Hartree Partners, LP entered into a definitive agreement and plan of merger to acquire remaining 25.5% stake in Sprague Resources LP from Sprague Resources GP LLC and others for approximately $130 million.
The transaction is subject to the negotiation and execution of a mutually acceptable merger agreement and appropriate supporting agreements which would set out all of the terms and conditions relevant to the proposed transaction. These agreements, if executed, would be subject to customary closing conditions, including any necessary regulatory approvals. Under Sprague's partnership agreement, the transaction is required to be approved by the holders of a majority of the outstanding common units. The Board of Directors of Sprague Resources GP LLC, the general partner of Sprague (the GP Board), delegated to a conflicts committee of the GP Board (the Sprague Conflicts Committee), consisting solely of the GP Board's three independent directors, the authority to review, evaluate, negotiate and approve the transaction on behalf of the GP Board. The Sprague Conflicts Committee, after evaluating the transaction with its legal counsel and independent financial advisor, unanimously approved the Agreement and determined it to be in the best interests of Sprague and Sprague's unitholders unaffiliated with Hartree.

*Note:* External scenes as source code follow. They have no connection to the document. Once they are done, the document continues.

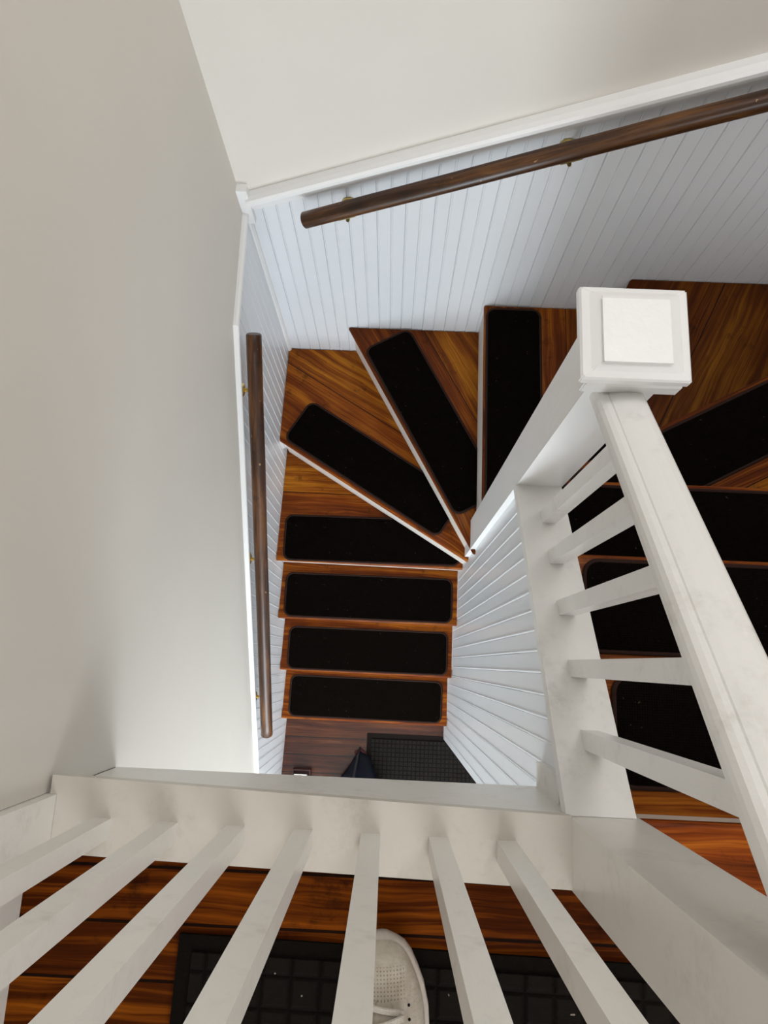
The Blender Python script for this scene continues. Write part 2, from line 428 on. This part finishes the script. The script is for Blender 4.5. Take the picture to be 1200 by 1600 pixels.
T = {
 1: ((XT(-.28), -.280), (RXF, -.284), [(XT(-.28), -.280), (RXF, -.284), (RXF, -.02), (XT(-.02), -.02)], .9),
 2: ((XT(-.05), -.048), (RXF, -.053), [(XT(-.05), -.048), (RXF, -.053), (RXF, .21), (XT(.21), .21)], .9),
 3: ((XT(.176), .177), (RXF, .175), [(XT(.176), .177), (RXF, .175), (RXF, .43), (XT(.43), .43)], .9),
 4: ((XT(.404), .405), (RXF, .398), [(XT(.404), .405), (RXF, .398), (RXF, .425), (XT(.9), .905)], .298),
 5: ((XT(.867), .867), (.2985, .400), [(XT(.867), .867), (.2985, .400), (.302, .44), (-.172, FT), (XT(FAR), FT)], .297),
 6: ((-.204, FT), (.2935, .403), [(-.204, FT), (.2935, .403), (.3125, .398), (.32, .43), (.33, FT)], .255),
 7: ((.297, FT), (.297, .47), [(.297, FT), (.297, .47), (.40, .50), (.80, FT)], .292),
 8: ((.751, FT), (.389, .508), [(.751, FT), (.389, .508), (.385, .49), (RX, .89), (RX, FT)], .282),
 9: ((RX, .951), (.385, .498), [(RX, .951), (.385, .498), (.385, .435), (RX, .435)], .26),
 10: ((RX, .473), (.3855, .473), [(RX, .473), (.3855, .473), (.3855, .21), (RX, .21)], .9),
 11: ((RX, .248), (.3855, .248), [(RX, .248), (.3855, .248), (.3855, -.03), (RX, -.03)], .9),
 12: ((RX, .008), (.3855, .008), [(RX, .008), (.3855, .008), (.3855, -.25), (RX, -.25)], .9),
}
tread('landing_nosing', (RX, -.214), (.3935, -.214), [(RX, -.214), (.3935, -.214), (.3935, -.3445), (RX, -.3445)], ZL, .9, 1.45, .014)
for k, (a, b, poly, seam) in T.items():
    tread('tread', a, b, poly, ZT[k], seam, {8: .45, 9: .8, 7: .9, 6: .95, 5: 1.2, 4: 1.25}.get(k, 1.05))
    riser(a, b, ZT[k - 1] + .0005, ZT[k] - .026, inset={7: .006, 5: .018, 6: .018}.get(k, .022))
riser((RX, -.214), (.3855, -.214), ZT[12] + .0005, ZL - .014, inset=.024)

# ------------------------------------------------------------------ carpets on the treads
def rounded(cx, cy, hx, hy, r, n=6):
    out = []
    for sx, sy, a0 in ((1, 1, 0), (-1, 1, 90), (-1, -1, 180), (1, -1, 270)):
        for i in range(n + 1):
            a = math.radians(a0 + 90 * i / n)
            out.append((cx + sx * (hx - r) + r * math.cos(a), cy + sy * (hy - r) + r * math.sin(a)))
    return out
LX, LY = .746, .199
def make_carpet():
    root = thing('stair_carpet', '', 'stair mat')
    bm = bmesh.new()
    hx, hy = LX / 2 - .004, LY / 2 - .004
    rings = [[(x, y, z) for x, y in rounded(0, 0, hx - i, hy - i, .030 - i)] for z, i in ((0, 0), (.005, 0), (.0068, .0015), (.0072, .004))]
    loft(bm, rings)
    obj('pile', bm, M['carpet'], root)
    bm = bmesh.new()
    base = rounded(0, 0, LX / 2 - .0045, LY / 2 - .0045, .030)
    P = [Vector((x, y, .0042)) for x, y in base]; n = len(P); ring = []
    for i in range(n):
        d = (P[(i + 1) % n] - P[i - 1]).normalized(); u = Vector((d.y, -d.x, 0))
        ring.append([bm.verts.new(P[i] + (u * math.cos(a) * .0048 + Vector((0, 0, 1)) * math.sin(a) * .0048)) for a in [2 * math.pi * q / 8 for q in range(8)]])
    for i in range(n):
        for j in range(8):
            bm.faces.new((ring[i][j], ring[(i + 1) % n][j], ring[(i + 1) % n][(j + 1) % 8], ring[i][(j + 1) % 8]))
    obj('binding', bm, M['binding'], root, smooth=True)
    return root
def copy_tree(o, parent=None):
    c = o.copy(); COL.objects.link(c)
    if parent: c.parent = parent
    for ch in [q for q in COL.objects if q.parent == o]: copy_tree(ch, c)
    return c
d8 = Vector((.427, .904)); c8 = Vector((.389, .508)) + d8 * .40 + Vector((.904, -.427)) * .116
d9 = Vector((.8815, .4722)); c9 = Vector((.385, .498)) + d9 * .475 + Vector((.4722, -.8815)) * .112
spots = [
 (1, -.098, -.171, -.005, 'black bound carpet mat on the lowest step above the hall floor'),
 (2, -.093, .056, .0, 'black bound carpet mat on the second step from the bottom'),
 (3, -.095, .283, .0, 'black bound carpet mat on the third step from the bottom'),
 (4, -.085, .506, .006, 'black carpet mat on the fourth step, just below the first winding step'),
 (5, -.090, .766, -.544, 'black carpet mat lying slanted on the lowest winding step, by the left wall corner'),
 (6, .129, .905, -1.056, 'steeply slanted black carpet mat on the middle winding step'),
 (7, .402, .889, -1.568, 'black carpet mat lying straight away from the camera, left of the capped post'),
 (8, c8.x, c8.y, math.atan2(d8.y, d8.x), 'black carpet mat on the winding step hidden behind the capped post'),
 (9, c9.x, c9.y, math.atan2(d9.y, d9.x), 'slanted black carpet mat right of the capped post, on the last winding step'),
 (10, .775, .362, .0, 'black carpet mat on the upper straight step next after the slanted one'),
 (11, .780, .139, .0, 'black carpet mat on the upper flight, second step below the landing'),
 (12, .782, -.099, .0, 'black carpet mat on the highest step just below the landing'),
]
first = make_carpet()
for i, (k, x, y, a, lab) in enumerate(spots):
    c = first if i == 0 else copy_tree(first)
    c.location = (x, y, ZT[k] + .0006); c.rotation_euler = (0, 0, a)
    c['label'] = lab; c['group'] = 'carpet mats on the stair treads'

# ------------------------------------------------------------------ stair balustrade: capped post, sloping cap, balusters, handrail
sb = thing('stair_balustrade', 'white sloping balustrade of the upper flight with a square capped newel post', 'balustrade', (.3355, .47, 1.0))
def rel(p): return (p[0] - .3355, p[1] - .47, p[2] - 1.0)
OFF = (-.3355, -.47, -1.0)
def sbo(name, bm, m=None, parent=None, smooth=False):
    o = obj(name, bm, m or M['white_rail'], parent or sb, OFF if parent is None else (0, 0, 0), smooth=smooth); return o
NX0, NX1, NY0, NY1 = .283, .388, .417, .523
post = sbo('newel_post', box_bm(NX0, NX1, NY0, NY1, 1.02, 2.69, .0025), M['white_clean'])
bm = bmesh.new()
cxn, cyn = .3335, .4705
def rect_ring(cx, cy, hx, hy, z): return [(cx - hx, cy - hy, z), (cx + hx, cy - hy, z), (cx + hx, cy + hy, z), (cx - hx, cy + hy, z)]
rings = [rect_ring(.3385, .4735, a_ , b_, z_) for a_, b_, z_ in ((.055, .055, 2.655), (.0715, .0685, 2.668), (.0715, .0685, 2.690), (.067, .065, 2.697), (.067, .065, 2.704))]
rings += [rect_ring(.331, .4705, a_, b_, z_) for a_, b_, z_ in ((.0775, .0715, 2.712), (.0775, .0715, 2.724), (.0745, .069, 2.728), (.064, .061, 2.731), (.0555, .0545, 2.736), (.0505, .0505, 2.739))]
rings += [rect_ring(.3285, .4665, a_, a_ * 1.02, z_) for a_, z_ in ((.0480, 2.742), (.0472, 2.744))]
loft(bm, rings)
bmesh.ops.bevel(bm, geom=[e for e in bm.edges if abs(e.verts[0].co.z - e.verts[1].co.z) > .002 and abs(e.verts[0].co.x - e.verts[1].co.x) < .012], offset=.002, segments=2, affect='EDGES')
cap = obj('cap', bm, M['white_clean'], post)
# knee wall: closed string under the cap board, seen from above only as the cap
bm = bmesh.new()
Y0, Y1 = NY0, -.212
def sheared(bm, x0, x1, prof_z0, prof_z1, ya, yb):
    add_hexa(bm, [(x0, yb, prof_z0(yb)), (x1, yb, prof_z0(yb)), (x1, ya, prof_z0(ya)), (x0, ya, prof_z0(ya))],
                 [(x0, yb, prof_z1(yb)), (x1, yb, prof_z1(yb)), (x1, ya, prof_z1(ya)), (x0, ya, prof_z1(ya))])
sheared(bm, .280, .386, lambda y: capz(y) - .030, lambda y: capz(y), Y0, Y1); bevel(bm, .004, 3)
sbo('stair_cap', bm)
bm = bmesh.new(); sheared(bm, .303, .3852, lambda y: capz(y) - .34, lambda y: capz(y) - .030, Y0, Y1)
sbo('closed_string', bm)
def railz(y): return H - .98 + .72 * (.417 - y)
prof = [(-.034, 0), (-.035, .012), (-.0345, .022), (-.0315, .030), (-.026, .0345), (-.0205, .0365), (-.0192, .0345), (-.0178, .037), (-.008, .041), (.006, .0435), (.020, .0435), (.029, .041), (.034, .035), (.035, .022), (.0345, .010), (.032, 0)]
bm = bmesh.new()
loft(bm, [[(.330 + a, y, railz(y) + b) for a, b in prof] for y in (NY0 + .001, .2, 0, Y1)])
sbo('handrail', bm, smooth=False)
bal0 = None
for y in (.329, .230, .120, .006, -.108):
    bm = bmesh.new(); x = .3405
    add_hexa(bm, [(x - .0148, y - .0148, capz(y - .0148) - .002), (x + .0148, y - .0148, capz(y - .0148) - .002), (x + .0148, y + .0148, capz(y + .0148) - .002), (x - .0148, y + .0148, capz(y + .0148) - .002)],
             [(x - .0148, y - .0148, railz(y - .0148) + .004), (x + .0148, y - .0148, railz(y - .0148) + .004), (x + .0148, y + .0148, railz(y + .0148) + .004), (x - .0148, y + .0148, railz(y + .0148) + .004)])
    bevel(bm, .0018, 2)
    sbo('baluster', bm)

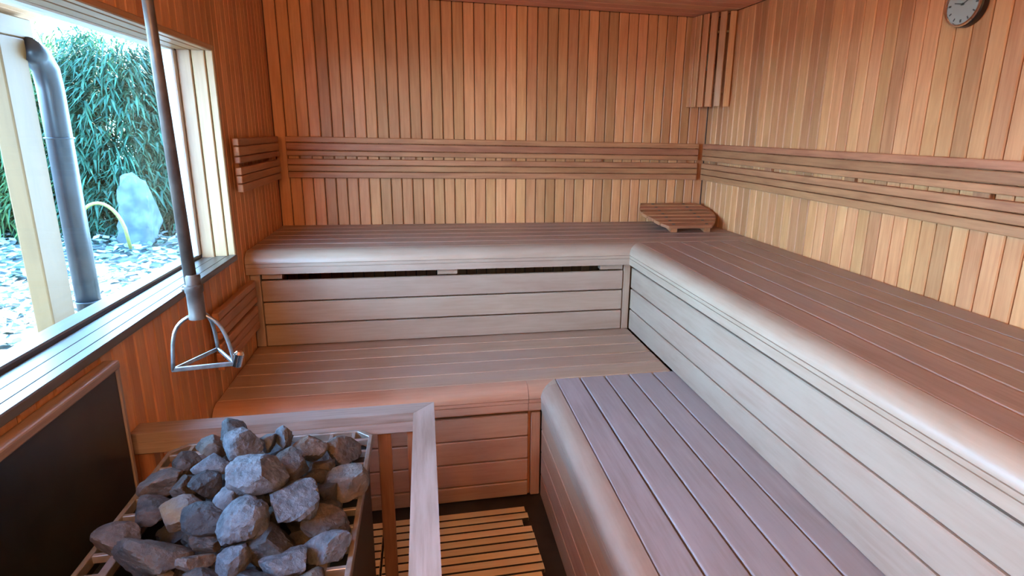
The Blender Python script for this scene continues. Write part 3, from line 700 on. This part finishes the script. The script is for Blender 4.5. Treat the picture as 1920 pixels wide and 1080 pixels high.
# roof with boarded soffit
roof = struct(add_obj('roof', None, (-0.6, -1.8, 2.0)), 'sloping eave of brown boards above the window', 'roof')
for k in range(7):
    x1 = -0.19 - k * 0.105; z1 = 2.045 - (k * 0.105) * 0.33
    prism('soffit_board', [(x1, z1), (x1 - 0.102, z1 - 0.102 * 0.33), (x1 - 0.102, z1 - 0.102 * 0.33 + 0.02), (x1, z1 + 0.02)], lambda u, v, t: (u, t, v), -2.5, -0.24, 'soffit', roof)
bx('fascia_board', -0.96, -0.928, -2.5, -0.22, 1.775, 1.90, 'soffit', roof)
bx('roof_deck', -1.16, W + 0.5, -6.0, 0.3, 2.22, 2.28, 'backing', roof) if False else None
post = thing('veranda_post', (-0.83, -0.48, GZ0), 'cream painted wooden veranda post outside the window', 'post')
bx('shaft', -0.868, -0.80, -0.56, -0.40, GZ0, 1.735, 'post_z', post, 0.006, 2)
bx('head_beam', -0.875, -0.805, -2.5, -0.325, 1.737, 1.815, 'post_y', post, 0.004)
bx('base_block', -0.872, -0.796, -0.564, -0.396, GZ0, GZ0 + 0.06, 'post_x', post, 0.004)
dp = thing('downpipe', (-0.82, -0.285, GZ0), 'dark rainwater downpipe beside the veranda post', 'downpipe')
tube('pipe', [(-0.80, -0.40, 1.70), (-0.80, -0.335, 1.68), (-0.80, -0.295, 1.63), (-0.80, -0.285, 1.55), (-0.80, -0.285, GZ0 + 0.002)], 0.048, 'pipe', dp, res=20)
for z in (0.62, 1.35): tube('bracket', [(-0.80 + 0.051 * math.cos(a), -0.285 + 0.051 * math.sin(a), z) for a in [k / 16 * 2 * math.pi for k in range(16)]], 0.004, 'pipe', dp, closed=True, res=6)
bl = add_obj('boulder', stone_mesh(77, 0.20, 0.20, 0.37, 'boulder', 9), (-1.70, 2.45, GZ0 + 0.22)); tag(bl, 'tall pale grey boulder in front of the bamboo', 'boulder')
hose = tube('garden_hose', [(-1.83 - 0.02, 1.75, GZ0 + 0.01)] + [(-1.86 + 0.30 * (1 - math.cos(a)) / 2, 1.75 + 0.05 * a, GZ0 + 0.05 + 0.42 * math.sin(a) ** 0.7) for a in [0.15 + k / 14 * 2.6 for k in range(15)]] + [(-1.56, 1.9, GZ0 + 0.10)], 0.013, 'hose', res=10)
tag(hose, 'yellow garden hose arching up beside the downpipe', 'hose')
stk = bx('garden_stake', -2.02, -1.93, 1.95, 2.0, GZ0, GZ0 + 0.62, 'stake', None, 0.006); tag(stk, 'blue-grey garden stake behind the downpipe', 'stake')

def bamboo(seed, x, y, h, rad, label, mat='bamboo', nclus=850, blades=13):
    rnd = random.Random(seed); root = thing('bamboo_shrub', (x, y, GZ0), label, 'shrub', 'bamboo shrubs beyond the window')
    bm = bmesh.new()
    for _ in range(nclus):
        a = rnd.uniform(0, 2 * math.pi); zf = rnd.random() ** 0.85
        rr = rad * (1.0 - 0.55 * zf ** 2.2) * rnd.uniform(0.45, 1.0) ** 0.6
        o_ = Vector((rr * math.cos(a), rr * math.sin(a), 0.06 + zf * h * rnd.uniform(0.85, 1.0)))
        outw = Vector((math.cos(a), math.sin(a), 0))
        for _b in range(blades):
            dr = (outw * rnd.uniform(0.1, 1.0) + Vector((rnd.uniform(-.9, .9), rnd.uniform(-.9, .9), rnd.uniform(-0.9, 0.55)))).normalized()
            ln = rnd.uniform(0.12, 0.26); wd = rnd.uniform(0.007, 0.012)
            sd = dr.cross(Vector((rnd.uniform(-.3, .3), rnd.uniform(-.3, .3), 1))).normalized() * wd
            st = o_ + Vector((rnd.uniform(-.07, .07), rnd.uniform(-.07, .07), rnd.uniform(-.07, .07)))
            m1 = st + dr * ln * 0.5; m2 = st + dr * ln + Vector((0, 0, -ln * rnd.uniform(0.15, 0.5)))
            v = [bm.verts.new(p) for p in (st, m1 - sd, m1 + sd, m2)]
            bm.faces.new((v[0], v[1], v[2])); bm.faces.new((v[1], v[3], v[2]))
    fo = add_obj('foliage', mesh_of(bm, 'bamboo_foliage', mat), (x, y, GZ0), root); fo['kind'] = 'stuff'
    for k in range(5):
        a = k * 1.26 + rnd.random(); b0 = Vector((x + 0.08 * math.cos(a), y + 0.08 * math.sin(a), GZ0))
        tube('culm', [b0, b0 + Vector((0.1 * math.cos(a), 0.1 * math.sin(a), h * 0.5)), b0 + Vector((0.3 * math.cos(a), 0.3 * math.sin(a), h * 0.92))], [0.012, 0.010, 0.005], 'culm', root, res=6)
    return root
bamboo(1, -1.35, 3.55, 1.75, 0.62, 'weeping bamboo shrub nearest the window jamb, behind the boulder')
bamboo(2, -2.10, 3.35, 1.85, 0.66, 'tallest weeping bamboo shrub in the middle of the window view')
bamboo(3, -2.85, 3.35, 1.65, 0.62, 'bamboo shrub with fresh yellow-green leaves right of the downpipe', 'bamboo_light')
bamboo(4, -3.6, 3.1, 1.55, 0.66, 'dark bamboo shrub partly hidden by the veranda post')
bamboo(5, -4.4, 2.6, 1.4, 0.66, 'bamboo shrub at the left edge of the window view')
bamboo(6, -1.75, 4.5, 2.0, 0.7, 'bright green bamboo shrub rising behind the front row by the jamb', 'bamboo_light', 560)
bamboo(7, -3.1, 4.7, 2.0, 0.75, 'bright green bamboo shrub rising behind the front row near the post', 'bamboo_light', 560)
bamboo(8, -4.6, 4.3, 1.9, 0.75, 'back row bamboo shrub farthest to the left')

bm = bmesh.new(); rnd = random.Random(11)
for _ in range(9000):
    x = -0.5 - rnd.random() ** 1.2 * 4.2; y = rnd.uniform(-1.6, 3.2); z = GZ0 + rnd.uniform(0.01, 0.09)
    s = rnd.uniform(0.025, 0.06); a = rnd.uniform(0, 6.28); tl = rnd.uniform(-0.02, 0.02)
    u = Vector((math.cos(a), math.sin(a), rnd.uniform(-.4, .4))) * s; w2 = Vector((-math.sin(a), math.cos(a), rnd.uniform(-.4, .4))) * s * 0.55
    c = Vector((x, y, z)); v = [bm.verts.new(p) for p in (c - u, c + w2, c + u, c - w2)]; bm.faces.new(v)
iv = add_obj('ground_leaves', mesh_of(bm, 'ground_leaves', 'ivy')); tag(iv, 'low carpet of pale ground leaves outside the window', 'ground cover', kind='stuff')

# ------------------------------------------------------------------ added lamps for warm fill, unseen on the front wall behind the viewer
def fill_lamp(x, label):
    t = thing('wall_lamp', (x, YF, 1.72), label, 'lamp', 'added fill lamps on the front wall')
    m, n, l, b = new_mat('fill_lamp_opal'); b.inputs['Base Color'].default_value = (0.9, 0.85, 0.75, 1)
    b.inputs['Emission Color'].default_value = (1.0, 0.60, 0.28, 1); b.inputs['Emission Strength'].default_value = FILL_STRENGTH
    M['opal'] = m
    fw = Matrix(((1, 0, 0), (0, 0, 1), (0, -1, 0)))
    lathe('base_ring', [(0.13, 0.0), (0.135, 0.01), (0.13, 0.03), (0.115, 0.035)], (x, YF + 0.001, 1.72), fw, 'rest_z', t)
    lathe('opal_globe', [(0.112, 0.03), (0.11, 0.055), (0.09, 0.085), (0.05, 0.10), (0.01, 0.105)], (x, YF + 0.001, 1.72), fw, 'opal', t)
FILL_STRENGTH = 34.0
fill_lamp(0.25, 'added opal fill lamp on the front wall, nearer the window')
fill_lamp(0.75, 'added opal fill lamp on the front wall, nearer the right benches')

The transaction is expected to close prior to the end of Q3 2022, subject to customary closing conditions. As of August 19, 2022, the transaction is expected to close on or about September 1, 2022. As of August 31, 2022, following execution of the Amendment, the Partnership expects that the Merger will close in the fourth quarter of 2022. Following a final review of the Merger Agreement Amendment by Latham, the members of the Conflicts Committee unanimously determined that the Merger Agreement Amendment was in the best interests of the Partnership and the Unaffiliated Unitholders and approved the Partnership's entry into the Merger Agreement Amendment. As of October 21, 2022, the Partnership anticipates that the merger will close on or about November 1, 2022. Evercore Group L.L.C. acted as financial advisor with a service fee of $2 million and David Oelman and Lande Spottswood of Vinson & Elkins LLP acted as legal advisor to Sprague Resources. Bill Finnegan, Ryan J. Maierson and Ryan J. Lynch acted as legal advisors to Sprague Resources and Conflicts Committee. The Sprague Conflicts Committee engaged Jefferies LLC as financial advisor with a service fee of $0.5 million, due diligence provider and fairness opinion provider with a service fee of $1.5 million. William N. Finnegan IV, Ryan J. Lynch and Ryan J. Maierson of Latham & Watkins LLP acted as legal advisor and due diligence provider to Conflicts Committee of Sprague Resources LP.